A time of change Industry plans cause discord in, out of tribes
Talk all you want about Utah Indian tribes reclaiming their sovereignty.
Say what you will about self-advocacy and self-determination being the ticket to success for Utah's American Indians, who remain some of the state's most beleaguered people.
The effort, tribes say, means the difference between a languishing culture and a promising future, but change is harder than it seems.
When the Ute Tribe in eastern Utah changed its way of doing business, some of its 3,100 members balked at the profound change in philosophy. So did the companies that for years had sweetheart deals at the tribe's expense, said John Jurrius, who has guided the Utes back from the brink of financial hopelessness in the past few years.

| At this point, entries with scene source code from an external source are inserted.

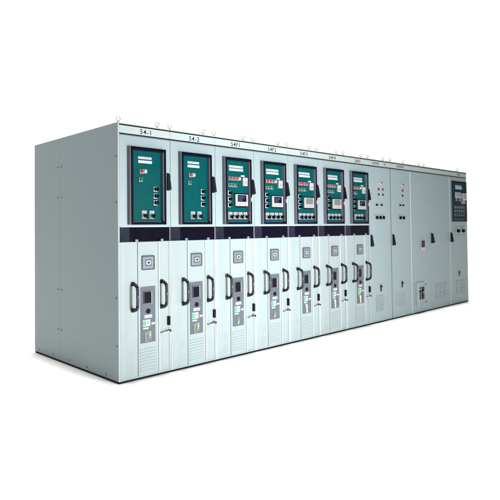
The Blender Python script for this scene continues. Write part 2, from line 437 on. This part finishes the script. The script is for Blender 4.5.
# the bare end wall of the row, only on the first cabinet
b = MB(); b.box(-.0030, GAP-.0002, .003, 1.2293, .002, H-.003, 'paint', .0012); b.box(-.0030, GAP-.0002, 1.2307, D, .002, H-.003, 'paint', .0012)
ew = b.build('end_wall', c1)
q = MB(); q.box(GAP, .013, .0, .0215, 1.3042, H, 'trim', .003); q.build('edge_post', c1)
def bolt_at(y, z, parent):
    q = MB(); q.cyl((-.0032, y, z), .0105, .004, 'bolt', axis='x', seg=6)
    o = q.build('bolt', parent)
    for v in o.data.vertices: v.co.x = -.0032-(v.co.x+.0032)
    o.data.flip_normals()
for z in (2.120, 1.785, .772, .335):
    for y in (1.277, 1.190): bolt_at(y, z, ew)
for z in (2.117, 1.680, .780, .330): bolt_at(.035, z, ew)
for y in (1.779, 1.402, 1.005, .615, .232): bolt_at(y, .036, ew)

def recopy(src, x, text, label):
    c = copy_tree(src); c.location = (x, 0, 0); c['label'] = label
    for ns in kids(c):
        if ns.name.startswith('name_strip'):
            for l in kids(ns):
                if l.name.startswith('lettering'): bpy.data.objects.remove(l)
            t = MB(); t.text(text, .312, 2.352, .046, .0008, 'ink', sx=1.0 if len(text) < 5 else .92, bold=.006); t.build('lettering', ns)
    return c
c2 = transformer_cell(.6, '54-2', 'pale grey cabinet marked 54-2 with sparse teal panel of two switches')
c3 = relay_cell(1.2, '54F1', 'pale grey cabinet marked 54F1 with white relay display on its teal panel', (.210, .261, .311), (.204, .249, .294), 4, 1)
c4 = recopy(c3, 1.8, '54F2', 'pale grey cabinet marked 54F2 with white relay display and three red lamps')
c5 = relay_cell(2.4, '54F3', 'pale grey cabinet marked 54F3 with two pairs of red lamps on teal', (.205, .247, .308, .350), (.204, .260, .310), 4, 2)
c6 = relay_cell(3.0, '54F4', 'pale grey cabinet marked 54F4 with four red lamps in an unbroken row', (.205, .252, .299, .346), (.204, .254, .304), 4, 2)
c7 = relay_cell(3.6, '54F5', 'pale grey cabinet marked 54F5 with only three selector switches under its display', (.208, .258, .308), (.205, .255), 3, 2)

# ---------------------------------------------------------------- plain control cabinets
def faint_title(spans):
    def draw(t):
        rr = random.Random(3)
        for x0, x1 in spans:
            x = x0
            while x < x1:
                wd = rr.uniform(.010, .020)
                t.box(x, x+wd*.8, -.0010, .0006, 2.358+rr.uniform(0, .006), 2.392+rr.uniform(0, .008), 'greyink'); x += wd+.006
    return draw
def plain_door(root, W, x0=.0145, x1=None, name='door', rim=None):
    b = MB(); b.box(x0, (W-.002) if x1 is None else x1, .001, .021, .014, 2.322, 'paint', .003)
    return b.build(name, root)
def recessed_lock(root, x, z):
    b = MB(); b.box(x-.034, x+.034, -.004, .0005, z-.058, z+.062, 'greyplastic', .002)
    b.box(x-.022, x+.012, -.007, -.0042, z-.046, z+.050, 'black', .002); b.box(x-.026, x+.020, -.020, -.0072, z+.012, z+.036, 'black', .003)
    b.build('door_lock', root)
def vents(root, x0, x1, z0, z1, cols, name='vent'):
    b = MB(); cw = (x1-x0)/cols
    for c in range(cols):
        xa = x0+c*cw+.012; xb = x0+(c+1)*cw-.012
        for i in range(2):
            h = (z1-z0)/2; za = z0+i*h+.012; zb = z0+(i+1)*h-.012
            b.box(xa, xb, -.003, .0004, za, zb, 'paint', .002)
            n = int((zb-za)/.020)
            for k in range(n): b.box(xa+.010, xb-.010, -.0052, -.0032, za+.008+k*.02, za+.016+k*.02, 'paint', .0008)
    b.build(name, root)
def round_meter(root, x, z):
    b = MB(); b.cyl((x, .0005, z), .034, .010, 'white', bev=.002); b.cyl((x, -.0095, z), .022, .016, 'greyplastic', bev=.003); b.cyl((x+.004, -.0255, z-.004), .010, .004, 'black'); b.build('indicator_lamp', root)
def small_lamp(root, x, z, lens):
    b = MB(); b.cyl((x, .0005, z), .0185, .007, 'black', bev=.002); b.dome((x, -.0065, z), .0145, .014, lens); b.build('indicator_lamp', root)
def small_knob(root, x, z, r=.020):
    b = MB(); b.cyl((x, .0005, z), r*1.0, .006, 'greyplastic', bev=.002); b.cyl((x, -.0055, z), r*.8, .022, 'black', bev=.004); b.build('rotary_knob', root)
def small_switch(root, x, z):
    b = MB(); b.box(x-.022, x+.022, -.006, .0005, z-.030, z+.052, 'greyplastic', .002)
    b.cyl((x, -.0062, z), .022, .010, 'black', bev=.003); b.box(x-.007, x+.007, -.036, -.016, z-.026, z+.026, 'black', .004)
    b.build('cam_switch', root)

c8 = cabinet(4.2, 'plain grey cabinet with two red lamps and three switches, next to 54F5'); W = .588
housing(c8, W, [(.06, .06, .3), (.485, .06, 1.3)], rimtop=0); name_strip(c8, W, faint_title([(.09, .27), (.42, .46)]))
d = plain_door(c8, W, x0=.003); swing_handle(d, .030, 1.130, 1.300)
round_meter(d, .309, 2.095)
for x in (.256, .373): small_lamp(d, x, 1.990, 'red'); small_lamp(d, x, 1.910, 'green')
for x in (.183, .315): small_knob(d, x, 1.752)
for x in (.180, .272, .362): small_switch(d, x, 1.560)
recessed_lock(d, .276, .493)
b = MB()
for i in range(9): b.box(.139, .345, -.008, .0004, .150+i*.0275, .164+i*.0275, 'paint', .003)
b.build('louvre', d)

c9 = cabinet(4.79, 'plain grey cabinet with a single red lamp and two switches'); W = .605
housing(c9, W, [(.10, .06, .3), (.50, .06, 1.2)], rim='framemetal', rimtop=2.322); name_strip(c9, W, faint_title([(.20, .40)]))
d = plain_door(c9, W); swing_handle(d, .050, 1.130, 1.300)
round_meter(d, .353, 2.095); small_lamp(d, .366, 1.998, 'red'); small_lamp(d, .364, 1.914, 'green')
for x in (.268, .360): small_knob(d, x, 1.760, .017)
for x in (.266, .366): small_switch(d, x, 1.560)
recessed_lock(d, .305, .500); vents(d, .104, .420, .150, .385, 3)

c10 = cabinet(5.397, 'widest plain grey cabinet with blank double doors and low breaker box'); W = 1.395
housing(c10, W, [(.41, .06, .3), (.58, .06, .8)], rim='trimlight', rimtop=2.322); name_strip(c10, W)
dl = plain_door(c10, W, x1=.6615); dr = plain_door(c10, W, x0=.6645)
swing_handle(dr, .700, 1.130, 1.300, .03, .06)
b = MB(); b.box(.300, .440, -.014, .0005, 1.020, 1.190, 'white', .004); b.box(.314, .430, -.0165, -.0142, 1.066, 1.182, 'screen', .001); b.box(.335, .415, -.0155, -.0142, 1.034, 1.052, 'bezel', .0006); b.build('panel_meter', dl)
b = MB(); b.box(.140, .152, -.050, .0005, .095, .490, 'trim', .003); b.box(.1525, .405, -.020, .0005, .095, .490, 'paint', .003)
b.box(.166, .252, -.026, -.0202, .205, .410, 'black', .003); b.box(.278, .368, -.026, -.0202, .205, .410, 'black', .003)
for x in (.178, .222, .318):
    for z, k in ((.345, 'screen'), (.262, 'red')):
        b.box(x-.014, x+.014, -.038, -.0262, z-.018, z+.018, k if k != 'red' else 'handlebar', .003)
b.box(.300, .344, -.036, -.0262, .294, .316, 'green', .002); b.box(.300, .344, -.036, -.0262, .322, .338, 'white', .002); b.box(.182, .226, -.036, -.0262, .294, .312, 'red', .002); b.box(.182, .226, -.036, -.0262, .372, .386, 'white', .002)
for z in (.440, .150): b.cyl((.430, .0005, z), .020, .018, 'greyplastic', bev=.004); b.cyl((.430, -.0175, z), .009, .008, 'black')
b.box(.200, .330, -.0222, -.0202, .425, .455, 'greyplastic', .0005); b.box(.200, .330, -.0222, -.0202, .125, .150, 'greyplastic', .0005)
b.build('breaker_box', dl)
vents(dr, .800, 1.280, .140, .430, 3)

c11 = cabinet(6.795, 'grey end cabinet with dark blue instrument panel above two black rotary switches'); W = .725
housing(c11, W, [(.47, .06, .3)], rim='trimlight', rimtop=2.322); name_strip(c11, W, faint_title([(.34, .44)]))
d = plain_door(c11, W); swing_handle(d, .030, 1.130, 1.300, .03, .055)
f = window_frame(d, .085, .700, 1.50, 2.25, .014, .034)
b = MB(); b.box(.1195, .6655, -.003, .0006, 1.535, 2.215, 'petrol'); p = b.build('instrument_panel', c11)
nameplate(p, .240, .500, 2.155, 2.178, 1); nameplate(p, .245, .515, 2.105, 2.148, 0)
for x in (.215, .345):
    b = MB(); b.box(x, x+.095, -.022, -.0032, 1.935, 2.045, 'white', .004); b.box(x+.012, x+.083, -.0235, -.0222, 1.965, 2.030, 'greyplastic'); b.cyl((x+.047, -.0032, 1.905), .024, .018, 'greyplastic', bev=.003); b.build('panel_meter', p)
b = MB(); b.box(.470, .640, -.045, -.0032, 1.905, 2.030, 'white', .005); b.box(.500, .620, -.047, -.0452, 1.930, 2.012, 'greyplastic', .0008); b.box(.450, .580, -.038, -.0032, 1.835, 1.9035, 'greyplastic', .004); b.build('relay_display', p)
for r, z in enumerate((1.767, 1.698, 1.626)):
    for i in range(5):
        x = .215+i*.092
        b = MB(); b.box(x-.026, x+.026, -.012, -.0032, z-.020, z+.020, 'greyplastic', .003)
        if r < 2: b.dome((x+.004, -.012, z-.004), .015, .012, ('red', 'green')[r] if i % 4 != 3 or r else 'red')
        else: b.cyl((x+.004, -.012, z-.002), .012, .02, 'black', bev=.003)
        b.build('indicator_lamp' if r < 2 else 'rotary_knob', p)
for i in range(5):
    x = .215+i*.092; b = MB(); b.cyl((x, -.0032, 1.572), .018, .006, 'greyplastic'); b.cyl((x, -.0092, 1.572), .013, .026, 'black', bev=.003); b.build('rotary_knob', p)
for x in (.285, .495):
    b = MB(); b.box(x-.048, x+.030, -.010, .0005, 1.285, 1.372, 'white', .012, 3); b.cyl((x, -.0102, 1.327), .030, .045, 'black', bev=.006); b.build('cam_switch', d)
    for dx, dz in ((-.05, .085), (.05, .085), (-.05, -.075), (.05, -.075)):
        q = MB(); q.cyl((x+dx, .0005, 1.327+dz), .010, .006, 'bolt', seg=10); q.build('bolt', d)
recessed_lock(d, .345, .535); vents(d, .210, .640, .160, .430, 2)
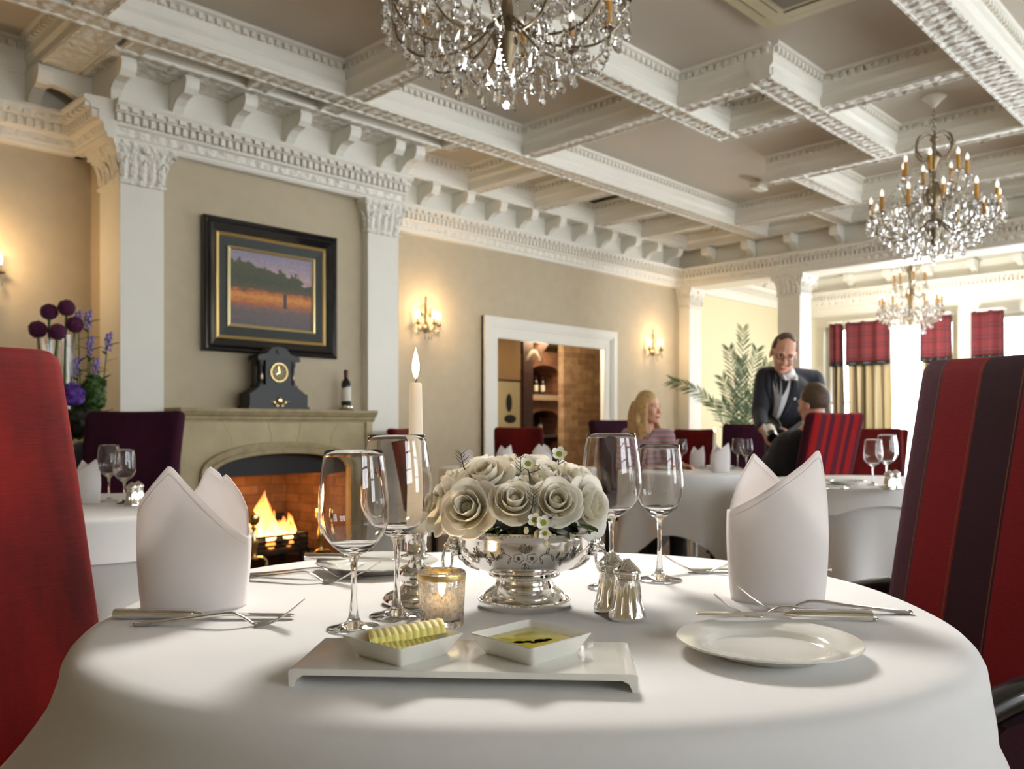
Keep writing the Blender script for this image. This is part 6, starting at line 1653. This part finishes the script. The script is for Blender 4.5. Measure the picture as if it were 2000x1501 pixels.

"I think it's fair to say that everyone threw a fit," he said.
The Skull Valley Band of Goshutes' controversial plan to make millions of dollars on its land has caused nothing but contention in and out of the tribe.
Politicians, environmentalists and residents line up to stop the band from contracting to store nuclear waste on its 18,000-acre reservation in the western Utah desert. The unpopular proposal also splintered the tribe to the point that elections were canceled.
Leon Bear, recognized by the Bureau of Indian Affairs as tribal chairman, was accused of misusing part of the $1.5 million Private Fuel Storage initially paid in anticipation of building a nuclear waste storage facility.
"It's been a sad affair," Bear said.
The BIA just this month denied a lease allowing PFS to store nuclear waste on the Goshute reservation, which may kill the project.
In the decade since it proposed to turn a patch of sagebrush 50 miles outside Salt Lake City into a radioactive waste dump, the 126-member tribe has made little economic progress. Its only enterprise is a landfill that takes in municipal waste from Salt Lake County.
"It gives our people a job," Bear said.
The landfill currently employes three Goshutes.
Finding a way
Utah Indian tribes run into numerous external and internal obstacles when they try better their usually desperate financial circumstances.
Leaders in several tribes complain that when they pitch an economic development idea or start to make a little money, outsiders try to hold them down. And when they don't make an effort, they're called government-dependent and lazy.
It can be a no-win situation.
"Everybody in Utah has prospered but the American Indian," said Forrest Cuch, Utah Office of Indian Affairs executive director. "I have a problem with that. It's not fair."